Set problem – Give back all the data exactly, line by line.

Information provided –
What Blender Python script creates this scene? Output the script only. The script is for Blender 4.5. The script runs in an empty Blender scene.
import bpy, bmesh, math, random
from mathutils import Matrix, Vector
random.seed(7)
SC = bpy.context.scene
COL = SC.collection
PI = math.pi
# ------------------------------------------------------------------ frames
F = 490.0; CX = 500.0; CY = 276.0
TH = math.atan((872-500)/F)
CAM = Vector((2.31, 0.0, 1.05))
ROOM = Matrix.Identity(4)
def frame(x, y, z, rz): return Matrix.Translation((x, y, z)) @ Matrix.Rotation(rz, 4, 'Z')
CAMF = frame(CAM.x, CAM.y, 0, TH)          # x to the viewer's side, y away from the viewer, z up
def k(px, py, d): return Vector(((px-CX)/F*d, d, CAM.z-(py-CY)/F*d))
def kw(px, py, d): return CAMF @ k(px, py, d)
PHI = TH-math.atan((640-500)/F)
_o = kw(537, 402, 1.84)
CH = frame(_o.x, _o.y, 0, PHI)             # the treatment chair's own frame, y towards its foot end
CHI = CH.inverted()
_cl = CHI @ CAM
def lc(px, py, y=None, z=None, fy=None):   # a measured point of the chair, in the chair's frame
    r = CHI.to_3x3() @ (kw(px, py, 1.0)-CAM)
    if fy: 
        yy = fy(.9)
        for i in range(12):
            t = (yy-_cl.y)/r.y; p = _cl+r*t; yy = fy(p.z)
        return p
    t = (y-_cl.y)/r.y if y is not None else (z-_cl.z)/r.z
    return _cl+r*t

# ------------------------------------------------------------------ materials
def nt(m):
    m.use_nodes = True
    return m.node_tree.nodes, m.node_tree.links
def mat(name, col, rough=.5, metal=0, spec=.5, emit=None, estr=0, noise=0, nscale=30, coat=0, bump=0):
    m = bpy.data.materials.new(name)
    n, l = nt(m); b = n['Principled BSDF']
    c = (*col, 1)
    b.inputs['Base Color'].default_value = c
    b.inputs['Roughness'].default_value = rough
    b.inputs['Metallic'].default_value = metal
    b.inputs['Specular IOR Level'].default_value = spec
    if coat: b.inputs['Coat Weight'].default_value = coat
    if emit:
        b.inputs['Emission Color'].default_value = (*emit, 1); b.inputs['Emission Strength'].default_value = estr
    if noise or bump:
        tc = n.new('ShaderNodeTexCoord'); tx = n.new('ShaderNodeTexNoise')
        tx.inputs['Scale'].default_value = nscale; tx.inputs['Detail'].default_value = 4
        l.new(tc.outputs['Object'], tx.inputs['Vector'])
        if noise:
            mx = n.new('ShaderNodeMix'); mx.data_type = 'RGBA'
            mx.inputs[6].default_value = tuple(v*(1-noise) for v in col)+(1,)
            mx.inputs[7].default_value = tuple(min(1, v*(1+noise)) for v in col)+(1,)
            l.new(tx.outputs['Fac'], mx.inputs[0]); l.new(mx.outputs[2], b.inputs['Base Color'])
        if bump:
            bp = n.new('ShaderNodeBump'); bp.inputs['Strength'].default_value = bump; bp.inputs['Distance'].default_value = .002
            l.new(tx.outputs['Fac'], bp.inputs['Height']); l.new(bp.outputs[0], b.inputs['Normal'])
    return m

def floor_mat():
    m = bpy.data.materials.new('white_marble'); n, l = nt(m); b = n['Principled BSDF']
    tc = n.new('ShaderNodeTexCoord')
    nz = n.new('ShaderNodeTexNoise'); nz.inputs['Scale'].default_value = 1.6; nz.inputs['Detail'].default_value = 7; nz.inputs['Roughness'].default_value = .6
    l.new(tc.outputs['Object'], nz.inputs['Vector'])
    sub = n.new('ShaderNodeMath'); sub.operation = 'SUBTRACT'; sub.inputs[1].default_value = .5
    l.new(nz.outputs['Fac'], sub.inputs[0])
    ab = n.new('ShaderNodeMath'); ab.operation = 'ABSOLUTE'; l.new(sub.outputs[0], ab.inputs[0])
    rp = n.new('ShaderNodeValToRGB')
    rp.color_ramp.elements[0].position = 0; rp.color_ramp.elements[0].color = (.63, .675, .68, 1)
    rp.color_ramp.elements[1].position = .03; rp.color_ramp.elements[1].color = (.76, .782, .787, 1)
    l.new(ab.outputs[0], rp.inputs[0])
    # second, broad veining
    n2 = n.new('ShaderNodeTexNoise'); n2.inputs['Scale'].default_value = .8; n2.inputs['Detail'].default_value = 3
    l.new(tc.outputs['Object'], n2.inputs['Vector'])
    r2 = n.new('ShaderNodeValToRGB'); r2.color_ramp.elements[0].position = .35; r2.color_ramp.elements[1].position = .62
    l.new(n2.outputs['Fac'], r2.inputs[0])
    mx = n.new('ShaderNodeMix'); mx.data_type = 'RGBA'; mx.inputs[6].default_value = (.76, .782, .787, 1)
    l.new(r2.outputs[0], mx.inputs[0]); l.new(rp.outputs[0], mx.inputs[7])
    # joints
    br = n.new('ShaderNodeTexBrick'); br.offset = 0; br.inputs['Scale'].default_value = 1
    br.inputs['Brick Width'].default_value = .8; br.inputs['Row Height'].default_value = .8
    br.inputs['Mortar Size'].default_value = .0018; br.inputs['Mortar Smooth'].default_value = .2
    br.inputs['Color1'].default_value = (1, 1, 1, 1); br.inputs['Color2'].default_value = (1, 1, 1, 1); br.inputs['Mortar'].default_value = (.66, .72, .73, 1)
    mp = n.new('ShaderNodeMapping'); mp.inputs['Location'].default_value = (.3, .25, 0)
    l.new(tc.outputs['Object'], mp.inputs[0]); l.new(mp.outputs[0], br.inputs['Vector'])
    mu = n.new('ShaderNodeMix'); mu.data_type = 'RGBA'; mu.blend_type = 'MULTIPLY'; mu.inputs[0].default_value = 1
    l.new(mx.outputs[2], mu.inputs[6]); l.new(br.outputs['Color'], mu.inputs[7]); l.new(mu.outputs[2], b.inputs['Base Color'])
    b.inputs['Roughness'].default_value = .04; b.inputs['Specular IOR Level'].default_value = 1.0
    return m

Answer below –
What Blender Python script creates this scene? Output the script only. The script is for Blender 4.5. The script runs in an empty Blender scene.
import bpy, bmesh, math, random
from mathutils import Matrix, Vector
random.seed(7)
SC = bpy.context.scene
COL = SC.collection
PI = math.pi
# ------------------------------------------------------------------ frames
F = 490.0; CX = 500.0; CY = 276.0
TH = math.atan((872-500)/F)
CAM = Vector((2.31, 0.0, 1.05))
ROOM = Matrix.Identity(4)
def frame(x, y, z, rz): return Matrix.Translation((x, y, z)) @ Matrix.Rotation(rz, 4, 'Z')
CAMF = frame(CAM.x, CAM.y, 0, TH)          # x to the viewer's side, y away from the viewer, z up
def k(px, py, d): return Vector(((px-CX)/F*d, d, CAM.z-(py-CY)/F*d))
def kw(px, py, d): return CAMF @ k(px, py, d)
PHI = TH-math.atan((640-500)/F)
_o = kw(537, 402, 1.84)
CH = frame(_o.x, _o.y, 0, PHI)             # the treatment chair's own frame, y towards its foot end
CHI = CH.inverted()
_cl = CHI @ CAM
def lc(px, py, y=None, z=None, fy=None):   # a measured point of the chair, in the chair's frame
    r = CHI.to_3x3() @ (kw(px, py, 1.0)-CAM)
    if fy: 
        yy = fy(.9)
        for i in range(12):
            t = (yy-_cl.y)/r.y; p = _cl+r*t; yy = fy(p.z)
        return p
    t = (y-_cl.y)/r.y if y is not None else (z-_cl.z)/r.z
    return _cl+r*t

# ------------------------------------------------------------------ materials
def nt(m):
    m.use_nodes = True
    return m.node_tree.nodes, m.node_tree.links
def mat(name, col, rough=.5, metal=0, spec=.5, emit=None, estr=0, noise=0, nscale=30, coat=0, bump=0):
    m = bpy.data.materials.new(name)
    n, l = nt(m); b = n['Principled BSDF']
    c = (*col, 1)
    b.inputs['Base Color'].default_value = c
    b.inputs['Roughness'].default_value = rough
    b.inputs['Metallic'].default_value = metal
    b.inputs['Specular IOR Level'].default_value = spec
    if coat: b.inputs['Coat Weight'].default_value = coat
    if emit:
        b.inputs['Emission Color'].default_value = (*emit, 1); b.inputs['Emission Strength'].default_value = estr
    if noise or bump:
        tc = n.new('ShaderNodeTexCoord'); tx = n.new('ShaderNodeTexNoise')
        tx.inputs['Scale'].default_value = nscale; tx.inputs['Detail'].default_value = 4
        l.new(tc.outputs['Object'], tx.inputs['Vector'])
        if noise:
            mx = n.new('ShaderNodeMix'); mx.data_type = 'RGBA'
            mx.inputs[6].default_value = tuple(v*(1-noise) for v in col)+(1,)
            mx.inputs[7].default_value = tuple(min(1, v*(1+noise)) for v in col)+(1,)
            l.new(tx.outputs['Fac'], mx.inputs[0]); l.new(mx.outputs[2], b.inputs['Base Color'])
        if bump:
            bp = n.new('ShaderNodeBump'); bp.inputs['Strength'].default_value = bump; bp.inputs['Distance'].default_value = .002
            l.new(tx.outputs['Fac'], bp.inputs['Height']); l.new(bp.outputs[0], b.inputs['Normal'])
    return m

def floor_mat():
    m = bpy.data.materials.new('white_marble'); n, l = nt(m); b = n['Principled BSDF']
    tc = n.new('ShaderNodeTexCoord')
    nz = n.new('ShaderNodeTexNoise'); nz.inputs['Scale'].default_value = 1.6; nz.inputs['Detail'].default_value = 7; nz.inputs['Roughness'].default_value = .6
    l.new(tc.outputs['Object'], nz.inputs['Vector'])
    sub = n.new('ShaderNodeMath'); sub.operation = 'SUBTRACT'; sub.inputs[1].default_value = .5
    l.new(nz.outputs['Fac'], sub.inputs[0])
    ab = n.new('ShaderNodeMath'); ab.operation = 'ABSOLUTE'; l.new(sub.outputs[0], ab.inputs[0])
    rp = n.new('ShaderNodeValToRGB')
    rp.color_ramp.elements[0].position = 0; rp.color_ramp.elements[0].color = (.63, .675, .68, 1)
    rp.color_ramp.elements[1].position = .03; rp.color_ramp.elements[1].color = (.76, .782, .787, 1)
    l.new(ab.outputs[0], rp.inputs[0])
    # second, broad veining
    n2 = n.new('ShaderNodeTexNoise'); n2.inputs['Scale'].default_value = .8; n2.inputs['Detail'].default_value = 3
    l.new(tc.outputs['Object'], n2.inputs['Vector'])
    r2 = n.new('ShaderNodeValToRGB'); r2.color_ramp.elements[0].position = .35; r2.color_ramp.elements[1].position = .62
    l.new(n2.outputs['Fac'], r2.inputs[0])
    mx = n.new('ShaderNodeMix'); mx.data_type = 'RGBA'; mx.inputs[6].default_value = (.76, .782, .787, 1)
    l.new(r2.outputs[0], mx.inputs[0]); l.new(rp.outputs[0], mx.inputs[7])
    # joints
    br = n.new('ShaderNodeTexBrick'); br.offset = 0; br.inputs['Scale'].default_value = 1
    br.inputs['Brick Width'].default_value = .8; br.inputs['Row Height'].default_value = .8
    br.inputs['Mortar Size'].default_value = .0018; br.inputs['Mortar Smooth'].default_value = .2
    br.inputs['Color1'].default_value = (1, 1, 1, 1); br.inputs['Color2'].default_value = (1, 1, 1, 1); br.inputs['Mortar'].default_value = (.66, .72, .73, 1)
    mp = n.new('ShaderNodeMapping'); mp.inputs['Location'].default_value = (.3, .25, 0)
    l.new(tc.outputs['Object'], mp.inputs[0]); l.new(mp.outputs[0], br.inputs['Vector'])
    mu = n.new('ShaderNodeMix'); mu.data_type = 'RGBA'; mu.blend_type = 'MULTIPLY'; mu.inputs[0].default_value = 1
    l.new(mx.outputs[2], mu.inputs[6]); l.new(br.outputs['Color'], mu.inputs[7]); l.new(mu.outputs[2], b.inputs['Base Color'])
    b.inputs['Roughness'].default_value = .04; b.inputs['Specular IOR Level'].default_value = 1.0
    return m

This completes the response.